When it finally happened, he fell asleep on top of the lily pad, and when he awoke, he was a beautiful blue-tailed dragonfly who was meant to fly.

"So, fly he did! And, as he soared he saw the beauty of a whole new world and a far superior way of life to what he had never known existed. Then he remembered his beetle friends and how they were thinking by now he was dead. He wanted to go back to tell them, and explain to them that he was now more alive than he had ever been before. His life had been fulfilled rather than ended. But, his new body would not go down into the water. He could not get back to tell his friends the good news. Then he understood that their time would come, when they, too, would know what he now knew. So, he raised his wings and flew off into his joyous new life!"

After the service was over, we were out in the cemetery visiting my granny's grave and along came two dragonflies, flitting about, playing together. We all felt like it was Granny and Jenna, telling us, showing us, that they were together, and all was well with them.

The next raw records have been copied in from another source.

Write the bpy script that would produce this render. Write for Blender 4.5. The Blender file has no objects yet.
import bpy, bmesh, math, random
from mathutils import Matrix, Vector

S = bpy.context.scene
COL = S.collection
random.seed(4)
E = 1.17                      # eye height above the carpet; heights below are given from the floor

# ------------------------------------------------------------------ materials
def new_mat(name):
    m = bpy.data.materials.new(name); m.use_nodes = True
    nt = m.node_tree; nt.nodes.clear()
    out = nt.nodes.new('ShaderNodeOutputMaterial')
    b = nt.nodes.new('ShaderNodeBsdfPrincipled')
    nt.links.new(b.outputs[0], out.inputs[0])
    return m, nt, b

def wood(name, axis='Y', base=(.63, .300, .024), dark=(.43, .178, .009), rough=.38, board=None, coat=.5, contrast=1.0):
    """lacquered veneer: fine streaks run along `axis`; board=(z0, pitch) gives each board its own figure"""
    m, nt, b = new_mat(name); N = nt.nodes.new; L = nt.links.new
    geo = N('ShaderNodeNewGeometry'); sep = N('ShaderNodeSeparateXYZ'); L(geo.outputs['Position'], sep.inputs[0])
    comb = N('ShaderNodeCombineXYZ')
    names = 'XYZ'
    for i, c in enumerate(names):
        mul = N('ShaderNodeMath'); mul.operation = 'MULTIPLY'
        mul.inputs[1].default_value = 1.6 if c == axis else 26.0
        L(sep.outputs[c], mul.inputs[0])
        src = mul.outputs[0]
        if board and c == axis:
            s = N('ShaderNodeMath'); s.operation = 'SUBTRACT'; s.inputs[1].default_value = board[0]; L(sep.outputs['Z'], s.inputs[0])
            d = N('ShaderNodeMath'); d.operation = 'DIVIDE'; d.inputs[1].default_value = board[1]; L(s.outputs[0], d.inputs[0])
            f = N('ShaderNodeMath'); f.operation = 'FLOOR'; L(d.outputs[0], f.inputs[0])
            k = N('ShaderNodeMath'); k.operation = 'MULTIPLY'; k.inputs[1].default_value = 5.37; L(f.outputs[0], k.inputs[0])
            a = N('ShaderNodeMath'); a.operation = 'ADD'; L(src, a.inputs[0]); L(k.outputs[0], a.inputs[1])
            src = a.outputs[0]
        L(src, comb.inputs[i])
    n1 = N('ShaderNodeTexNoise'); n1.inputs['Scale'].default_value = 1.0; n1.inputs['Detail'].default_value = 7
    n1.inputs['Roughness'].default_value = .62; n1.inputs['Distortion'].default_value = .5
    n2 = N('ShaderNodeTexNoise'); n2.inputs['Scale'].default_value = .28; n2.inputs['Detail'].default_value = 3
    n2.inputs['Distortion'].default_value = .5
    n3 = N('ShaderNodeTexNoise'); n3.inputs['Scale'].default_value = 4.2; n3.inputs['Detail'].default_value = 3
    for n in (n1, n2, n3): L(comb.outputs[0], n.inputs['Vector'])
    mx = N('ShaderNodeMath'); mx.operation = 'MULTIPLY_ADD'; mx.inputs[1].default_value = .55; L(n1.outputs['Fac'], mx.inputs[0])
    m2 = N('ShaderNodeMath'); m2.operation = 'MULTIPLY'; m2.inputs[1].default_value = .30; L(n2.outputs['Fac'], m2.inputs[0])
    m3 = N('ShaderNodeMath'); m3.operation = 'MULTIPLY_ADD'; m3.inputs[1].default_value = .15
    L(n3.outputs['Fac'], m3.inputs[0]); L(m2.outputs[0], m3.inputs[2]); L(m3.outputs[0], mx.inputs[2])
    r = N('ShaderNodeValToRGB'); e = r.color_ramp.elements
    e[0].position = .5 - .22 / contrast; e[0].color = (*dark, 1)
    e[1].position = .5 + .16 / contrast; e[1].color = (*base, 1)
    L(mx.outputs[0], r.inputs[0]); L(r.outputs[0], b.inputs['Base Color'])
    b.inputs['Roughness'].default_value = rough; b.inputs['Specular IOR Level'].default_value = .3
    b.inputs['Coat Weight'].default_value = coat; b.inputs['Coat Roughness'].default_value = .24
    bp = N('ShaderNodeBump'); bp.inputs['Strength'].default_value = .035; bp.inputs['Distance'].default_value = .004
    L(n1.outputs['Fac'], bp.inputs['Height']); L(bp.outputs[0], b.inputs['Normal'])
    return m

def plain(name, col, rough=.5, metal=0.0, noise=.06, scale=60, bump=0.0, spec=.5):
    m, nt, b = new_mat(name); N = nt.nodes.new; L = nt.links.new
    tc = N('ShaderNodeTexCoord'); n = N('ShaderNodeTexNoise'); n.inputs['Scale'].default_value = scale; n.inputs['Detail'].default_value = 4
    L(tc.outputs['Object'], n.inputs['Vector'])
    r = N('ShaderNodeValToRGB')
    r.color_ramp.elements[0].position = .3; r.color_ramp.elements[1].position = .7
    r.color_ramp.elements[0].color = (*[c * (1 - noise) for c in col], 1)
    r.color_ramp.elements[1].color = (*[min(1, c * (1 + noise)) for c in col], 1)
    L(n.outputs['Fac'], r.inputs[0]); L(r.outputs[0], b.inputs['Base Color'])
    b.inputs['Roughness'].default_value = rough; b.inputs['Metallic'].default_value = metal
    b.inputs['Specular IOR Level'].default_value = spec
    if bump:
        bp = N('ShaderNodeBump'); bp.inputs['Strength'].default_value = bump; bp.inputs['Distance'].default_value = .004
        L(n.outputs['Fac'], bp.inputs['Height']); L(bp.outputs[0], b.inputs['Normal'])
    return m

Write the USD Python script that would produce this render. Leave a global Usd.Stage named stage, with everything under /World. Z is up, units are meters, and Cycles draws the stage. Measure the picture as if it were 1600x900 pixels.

Now, every time I see a dragonfly, I think of Jenna and how she has a whole new body, one that isn't broken or sick. I think of her in my granny's arms and how lucky she is to be there. It doesn't stop me from wishing she were here with us, but this image made the hard days after her death a little easier to bear.

In the last year, I've learned to laugh again, to enjoy life and to see beauty and great things where I once might not have. I'm looking forward to Ella joining the family in November and all the fun we'll have this year with Tessa, our six-year-old, as she starts her first grade year.

I'm not sad all the time, but I will always have a sad spot in my heart because something, or should I say someone, is missing. I'm sure it will always be that way, ready to sneak up on me out of the blue.